◆ **What is asked**
Report the count of lines below in which the string "Treat" occurs; include nothing else.

Some records
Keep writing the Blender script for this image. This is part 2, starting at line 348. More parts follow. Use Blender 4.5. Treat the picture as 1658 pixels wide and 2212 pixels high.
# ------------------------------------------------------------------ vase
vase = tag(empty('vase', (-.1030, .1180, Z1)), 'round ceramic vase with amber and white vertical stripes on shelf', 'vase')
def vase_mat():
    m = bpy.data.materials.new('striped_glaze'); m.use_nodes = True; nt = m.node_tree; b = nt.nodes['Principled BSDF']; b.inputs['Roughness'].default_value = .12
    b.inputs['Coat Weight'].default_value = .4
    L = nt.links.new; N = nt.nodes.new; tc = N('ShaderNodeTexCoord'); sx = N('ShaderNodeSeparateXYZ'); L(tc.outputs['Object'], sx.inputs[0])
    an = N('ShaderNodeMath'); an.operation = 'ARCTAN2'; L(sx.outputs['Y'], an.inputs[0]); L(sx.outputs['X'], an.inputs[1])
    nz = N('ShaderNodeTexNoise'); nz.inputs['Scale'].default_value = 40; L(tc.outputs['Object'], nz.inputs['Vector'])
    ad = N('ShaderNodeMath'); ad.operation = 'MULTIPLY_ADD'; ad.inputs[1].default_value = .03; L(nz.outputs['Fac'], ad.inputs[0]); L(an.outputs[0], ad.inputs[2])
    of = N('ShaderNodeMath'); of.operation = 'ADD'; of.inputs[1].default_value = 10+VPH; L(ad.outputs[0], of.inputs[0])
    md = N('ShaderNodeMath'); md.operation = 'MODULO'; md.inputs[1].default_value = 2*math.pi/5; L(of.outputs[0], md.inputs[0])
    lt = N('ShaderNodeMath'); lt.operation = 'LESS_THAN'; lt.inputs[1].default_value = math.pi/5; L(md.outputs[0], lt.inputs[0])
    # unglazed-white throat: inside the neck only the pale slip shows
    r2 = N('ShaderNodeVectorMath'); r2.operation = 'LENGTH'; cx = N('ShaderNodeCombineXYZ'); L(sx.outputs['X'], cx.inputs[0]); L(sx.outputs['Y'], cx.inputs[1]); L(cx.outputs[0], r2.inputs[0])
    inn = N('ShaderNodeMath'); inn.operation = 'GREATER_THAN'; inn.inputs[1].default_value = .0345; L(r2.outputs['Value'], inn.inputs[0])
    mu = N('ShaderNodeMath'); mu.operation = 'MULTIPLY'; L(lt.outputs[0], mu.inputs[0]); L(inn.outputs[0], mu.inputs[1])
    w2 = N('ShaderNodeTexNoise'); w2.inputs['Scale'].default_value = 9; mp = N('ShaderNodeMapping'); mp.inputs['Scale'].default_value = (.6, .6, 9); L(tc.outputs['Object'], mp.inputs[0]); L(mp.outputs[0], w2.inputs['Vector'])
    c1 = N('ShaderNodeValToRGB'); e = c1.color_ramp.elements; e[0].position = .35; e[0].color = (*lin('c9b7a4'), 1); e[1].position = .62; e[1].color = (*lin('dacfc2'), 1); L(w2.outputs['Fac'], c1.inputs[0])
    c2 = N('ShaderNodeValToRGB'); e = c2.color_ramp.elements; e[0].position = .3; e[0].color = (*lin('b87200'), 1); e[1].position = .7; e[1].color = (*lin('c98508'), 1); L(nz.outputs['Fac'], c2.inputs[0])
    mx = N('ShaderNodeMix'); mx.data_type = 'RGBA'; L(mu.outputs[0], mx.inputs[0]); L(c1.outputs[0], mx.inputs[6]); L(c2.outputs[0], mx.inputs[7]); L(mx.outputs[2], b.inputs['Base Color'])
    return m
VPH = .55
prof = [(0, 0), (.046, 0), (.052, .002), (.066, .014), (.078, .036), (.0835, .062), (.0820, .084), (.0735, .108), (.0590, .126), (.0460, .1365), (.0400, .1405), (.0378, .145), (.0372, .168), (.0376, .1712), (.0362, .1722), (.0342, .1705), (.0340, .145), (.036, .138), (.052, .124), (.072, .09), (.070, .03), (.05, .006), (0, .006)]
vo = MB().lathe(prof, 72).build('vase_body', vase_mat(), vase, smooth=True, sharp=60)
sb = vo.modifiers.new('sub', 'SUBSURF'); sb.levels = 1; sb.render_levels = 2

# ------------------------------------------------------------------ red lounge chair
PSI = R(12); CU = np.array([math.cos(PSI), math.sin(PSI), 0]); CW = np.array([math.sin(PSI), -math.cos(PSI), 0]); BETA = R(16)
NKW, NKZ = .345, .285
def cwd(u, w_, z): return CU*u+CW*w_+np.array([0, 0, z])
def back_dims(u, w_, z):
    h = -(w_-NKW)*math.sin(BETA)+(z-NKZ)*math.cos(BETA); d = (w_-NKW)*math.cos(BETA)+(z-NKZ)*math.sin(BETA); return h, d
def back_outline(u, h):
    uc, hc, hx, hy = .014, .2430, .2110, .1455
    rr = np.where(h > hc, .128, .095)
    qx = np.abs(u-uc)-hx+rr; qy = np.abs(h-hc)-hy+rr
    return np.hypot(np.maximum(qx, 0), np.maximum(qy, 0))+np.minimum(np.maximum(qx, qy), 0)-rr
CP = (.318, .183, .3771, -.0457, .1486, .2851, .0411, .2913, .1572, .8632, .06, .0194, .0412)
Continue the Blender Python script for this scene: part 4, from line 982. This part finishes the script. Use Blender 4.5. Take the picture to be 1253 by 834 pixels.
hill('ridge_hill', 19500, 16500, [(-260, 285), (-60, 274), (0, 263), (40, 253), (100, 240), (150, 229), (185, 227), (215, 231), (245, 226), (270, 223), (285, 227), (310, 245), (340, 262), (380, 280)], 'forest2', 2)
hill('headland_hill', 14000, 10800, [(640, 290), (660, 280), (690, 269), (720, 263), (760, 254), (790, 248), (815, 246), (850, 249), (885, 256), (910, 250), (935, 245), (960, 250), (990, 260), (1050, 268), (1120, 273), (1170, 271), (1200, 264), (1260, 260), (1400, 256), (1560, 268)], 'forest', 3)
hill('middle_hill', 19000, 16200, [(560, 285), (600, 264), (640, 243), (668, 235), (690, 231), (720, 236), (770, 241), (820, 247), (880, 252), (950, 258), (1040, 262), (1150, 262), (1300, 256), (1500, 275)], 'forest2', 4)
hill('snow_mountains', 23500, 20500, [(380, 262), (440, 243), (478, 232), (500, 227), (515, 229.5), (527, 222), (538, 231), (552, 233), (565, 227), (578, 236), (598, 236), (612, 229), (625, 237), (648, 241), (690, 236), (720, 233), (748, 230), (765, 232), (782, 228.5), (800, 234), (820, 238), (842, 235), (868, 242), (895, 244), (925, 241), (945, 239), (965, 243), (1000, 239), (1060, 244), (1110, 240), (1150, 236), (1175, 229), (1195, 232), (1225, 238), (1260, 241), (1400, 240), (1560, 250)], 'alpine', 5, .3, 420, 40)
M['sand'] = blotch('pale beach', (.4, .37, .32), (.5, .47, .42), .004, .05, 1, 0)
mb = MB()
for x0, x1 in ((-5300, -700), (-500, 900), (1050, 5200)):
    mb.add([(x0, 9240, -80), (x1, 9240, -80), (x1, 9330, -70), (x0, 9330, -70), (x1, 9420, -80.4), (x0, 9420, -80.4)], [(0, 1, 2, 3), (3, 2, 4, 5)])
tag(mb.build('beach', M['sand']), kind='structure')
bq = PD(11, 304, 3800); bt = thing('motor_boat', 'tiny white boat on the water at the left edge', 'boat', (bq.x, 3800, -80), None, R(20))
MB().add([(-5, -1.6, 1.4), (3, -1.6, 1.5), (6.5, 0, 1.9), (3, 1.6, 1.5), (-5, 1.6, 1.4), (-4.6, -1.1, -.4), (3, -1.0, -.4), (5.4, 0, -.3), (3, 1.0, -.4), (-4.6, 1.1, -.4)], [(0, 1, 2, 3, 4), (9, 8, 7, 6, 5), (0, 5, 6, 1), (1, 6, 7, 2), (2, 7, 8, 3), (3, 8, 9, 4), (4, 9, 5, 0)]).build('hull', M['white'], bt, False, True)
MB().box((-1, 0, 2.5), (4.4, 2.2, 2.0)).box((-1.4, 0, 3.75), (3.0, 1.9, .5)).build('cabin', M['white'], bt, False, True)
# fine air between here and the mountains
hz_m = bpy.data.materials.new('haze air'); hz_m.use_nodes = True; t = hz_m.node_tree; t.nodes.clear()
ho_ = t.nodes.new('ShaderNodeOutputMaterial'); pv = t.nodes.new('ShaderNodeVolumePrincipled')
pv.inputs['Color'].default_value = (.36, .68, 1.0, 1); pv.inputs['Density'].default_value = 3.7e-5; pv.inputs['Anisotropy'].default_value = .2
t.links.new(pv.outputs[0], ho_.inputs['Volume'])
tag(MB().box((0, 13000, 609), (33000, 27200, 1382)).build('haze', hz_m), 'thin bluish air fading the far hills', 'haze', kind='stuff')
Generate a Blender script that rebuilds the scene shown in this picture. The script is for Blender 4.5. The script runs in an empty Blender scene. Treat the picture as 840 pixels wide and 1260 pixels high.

◆ **Response to the task**
2